## PROBLEM DESCRIPTION
Can you copy out the data exactly? Leave the images out.

━━━━━━

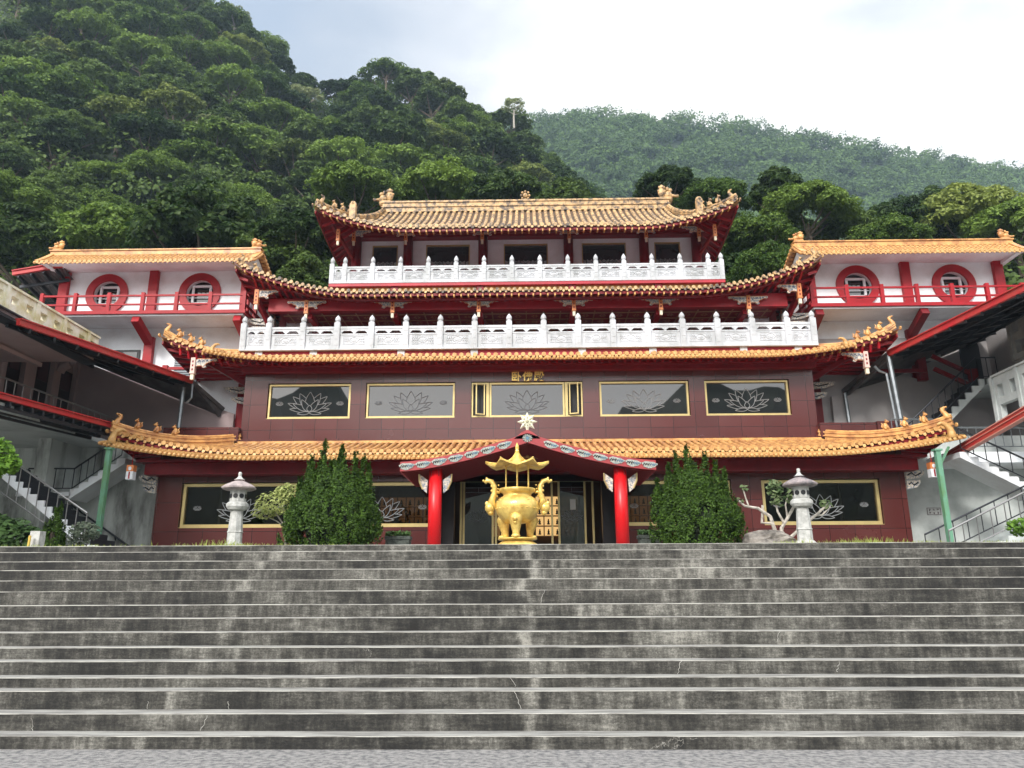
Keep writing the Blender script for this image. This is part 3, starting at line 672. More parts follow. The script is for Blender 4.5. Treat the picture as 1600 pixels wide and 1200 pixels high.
# balustrades
def post_mesh(w_, h, nm):
    b = MB(); b.box(-w_/2, w_/2, -w_/2, w_/2, 0, h); b.box(-w_*.35, w_*.35, -w_/2-.008, -w_/2-.001, h*.12, h*.30); b.box(-w_*.35, w_*.35, -w_/2-.008, -w_/2-.001, h*.36, h*.60); b.box(-w_*.35, w_*.35, -w_/2-.008, -w_/2-.001, h*.66, h*.86)
    b.lathe([(w_*.45, 0), (w_*.5, .03), (w_*.36, .05), (w_*.5, .09), (w_*.52, .14), (w_*.40, .20), (w_*.15, .26), (.005, .29)], (0, 0, h), 10)
    return b.mesh(nm, MARBLE)
def panel_mesh(ln, h, nm, small=False):
    b = MB(); t = .05
    b.box(0, ln, -t, t, h*.86, h*.96); b.box(0, ln, -t*.7, t*.7, h*.78, h*.855); b.box(0, ln, -t, t, 0, h*.12)
    b.box(0, ln, -t*.55, t*.55, h*.12, h*.60); b.box(0, ln, -t*.9, t*.9, h*.60, h*.655)
    # carved relief
    x0, x1 = ln*.12, ln*.88; cz = h*.37
    for (xa, xb, za, zb) in ((x0, x1, h*.535, h*.55), (x0, x1, h*.185, h*.20), (x0, x0+.015, h*.2, h*.535), (x1-.015, x1, h*.2, h*.535)): b.box(xa, xb, -t*.8, -t*.56, za, zb)
    pts = [(ln/2+math.cos(a_)*ln*.15, -t*.62, cz+math.sin(a_)*h*.12) for a_ in [2*pi*i/12 for i in range(13)]]; b.tube(pts, .012, 4)
    b.ball((ln/2, -t*.5, cz), (ln*.12, .02, h*.08), 8)
    for s_ in (-1, 1):
        for k in range(3):
            for q_ in (-1, 1):
                c = ln/2+s_*ln*(.19+.065*k); b.tube([(c, -t*.62, cz+q_*h*.13), (c+s_*.03, -t*.66, cz+q_*h*.05), (c-s_*.02, -t*.66, cz+q_*h*.02)], .012, 4)
    if ln > .5 or not small:
        b.box(ln/2-.03, ln/2+.03, -t*.7, t*.7, h*.655, h*.69); b.prismxz([(ln/2-.035, h*.69), (ln/2+.035, h*.69), (ln/2+.12, h*.78), (ln/2-.12, h*.78)], -t*.7, t*.7)
    for s_, xx in ((1, 0), (-1, ln)): b.prismxz([(xx, h*.655), (xx+s_*.05, h*.655), (xx+s_*.06, h*.70), (xx+s_*.13, h*.78), (xx, h*.78)][::s_], -t*.7, t*.7)
    return b.mesh(nm, MARBLE)
def balustrade(xs, y, z, h, w_, yback):
    base = MB(); base.box(xs[0]-w_/2, xs[-1]+w_/2, y-w_*.55, y+w_*.55, z-.05, z-.002)
    ba = base.build('balustrade', MARBLE, hall); pm = post_mesh(w_, h*1.12, 'post'); cache = {}
    for x in xs: inst('post', pm, ba, (x, y, z))
    for a, b in zip(xs, xs[1:]):
        ln = round(b-a-w_, 3)
        if ln not in cache: cache[ln] = panel_mesh(ln, h, 'panel', ln < .5)
        inst('panel', cache[ln], ba, (a+w_/2, y, z))
    ln = round(yback-y-w_, 2); pm2 = panel_mesh(ln/2, h, 'panel')
    for x in (xs[0], xs[-1]):
        for k in range(2): inst('panel', pm2, ba, (x, y+w_/2+k*ln/2, z), pi/2)
        inst('post', pm, ba, (x, yback, z))
    return ba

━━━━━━

## WRITTEN RESPONSE
Keep writing the Blender script for this image. This is part 3, starting at line 672. More parts follow. The script is for Blender 4.5. Treat the picture as 1600 pixels wide and 1200 pixels high.
# balustrades
def post_mesh(w_, h, nm):
    b = MB(); b.box(-w_/2, w_/2, -w_/2, w_/2, 0, h); b.box(-w_*.35, w_*.35, -w_/2-.008, -w_/2-.001, h*.12, h*.30); b.box(-w_*.35, w_*.35, -w_/2-.008, -w_/2-.001, h*.36, h*.60); b.box(-w_*.35, w_*.35, -w_/2-.008, -w_/2-.001, h*.66, h*.86)
    b.lathe([(w_*.45, 0), (w_*.5, .03), (w_*.36, .05), (w_*.5, .09), (w_*.52, .14), (w_*.40, .20), (w_*.15, .26), (.005, .29)], (0, 0, h), 10)
    return b.mesh(nm, MARBLE)
def panel_mesh(ln, h, nm, small=False):
    b = MB(); t = .05
    b.box(0, ln, -t, t, h*.86, h*.96); b.box(0, ln, -t*.7, t*.7, h*.78, h*.855); b.box(0, ln, -t, t, 0, h*.12)
    b.box(0, ln, -t*.55, t*.55, h*.12, h*.60); b.box(0, ln, -t*.9, t*.9, h*.60, h*.655)
    # carved relief
    x0, x1 = ln*.12, ln*.88; cz = h*.37
    for (xa, xb, za, zb) in ((x0, x1, h*.535, h*.55), (x0, x1, h*.185, h*.20), (x0, x0+.015, h*.2, h*.535), (x1-.015, x1, h*.2, h*.535)): b.box(xa, xb, -t*.8, -t*.56, za, zb)
    pts = [(ln/2+math.cos(a_)*ln*.15, -t*.62, cz+math.sin(a_)*h*.12) for a_ in [2*pi*i/12 for i in range(13)]]; b.tube(pts, .012, 4)
    b.ball((ln/2, -t*.5, cz), (ln*.12, .02, h*.08), 8)
    for s_ in (-1, 1):
        for k in range(3):
            for q_ in (-1, 1):
                c = ln/2+s_*ln*(.19+.065*k); b.tube([(c, -t*.62, cz+q_*h*.13), (c+s_*.03, -t*.66, cz+q_*h*.05), (c-s_*.02, -t*.66, cz+q_*h*.02)], .012, 4)
    if ln > .5 or not small:
        b.box(ln/2-.03, ln/2+.03, -t*.7, t*.7, h*.655, h*.69); b.prismxz([(ln/2-.035, h*.69), (ln/2+.035, h*.69), (ln/2+.12, h*.78), (ln/2-.12, h*.78)], -t*.7, t*.7)
    for s_, xx in ((1, 0), (-1, ln)): b.prismxz([(xx, h*.655), (xx+s_*.05, h*.655), (xx+s_*.06, h*.70), (xx+s_*.13, h*.78), (xx, h*.78)][::s_], -t*.7, t*.7)
    return b.mesh(nm, MARBLE)
def balustrade(xs, y, z, h, w_, yback):
    base = MB(); base.box(xs[0]-w_/2, xs[-1]+w_/2, y-w_*.55, y+w_*.55, z-.05, z-.002)
    ba = base.build('balustrade', MARBLE, hall); pm = post_mesh(w_, h*1.12, 'post'); cache = {}
    for x in xs: inst('post', pm, ba, (x, y, z))
    for a, b in zip(xs, xs[1:]):
        ln = round(b-a-w_, 3)
        if ln not in cache: cache[ln] = panel_mesh(ln, h, 'panel', ln < .5)
        inst('panel', cache[ln], ba, (a+w_/2, y, z))
    ln = round(yback-y-w_, 2); pm2 = panel_mesh(ln/2, h, 'panel')
    for x in (xs[0], xs[-1]):
        for k in range(2): inst('panel', pm2, ba, (x, y+w_/2+k*ln/2, z), pi/2)
        inst('post', pm, ba, (x, yback, z))
    return ba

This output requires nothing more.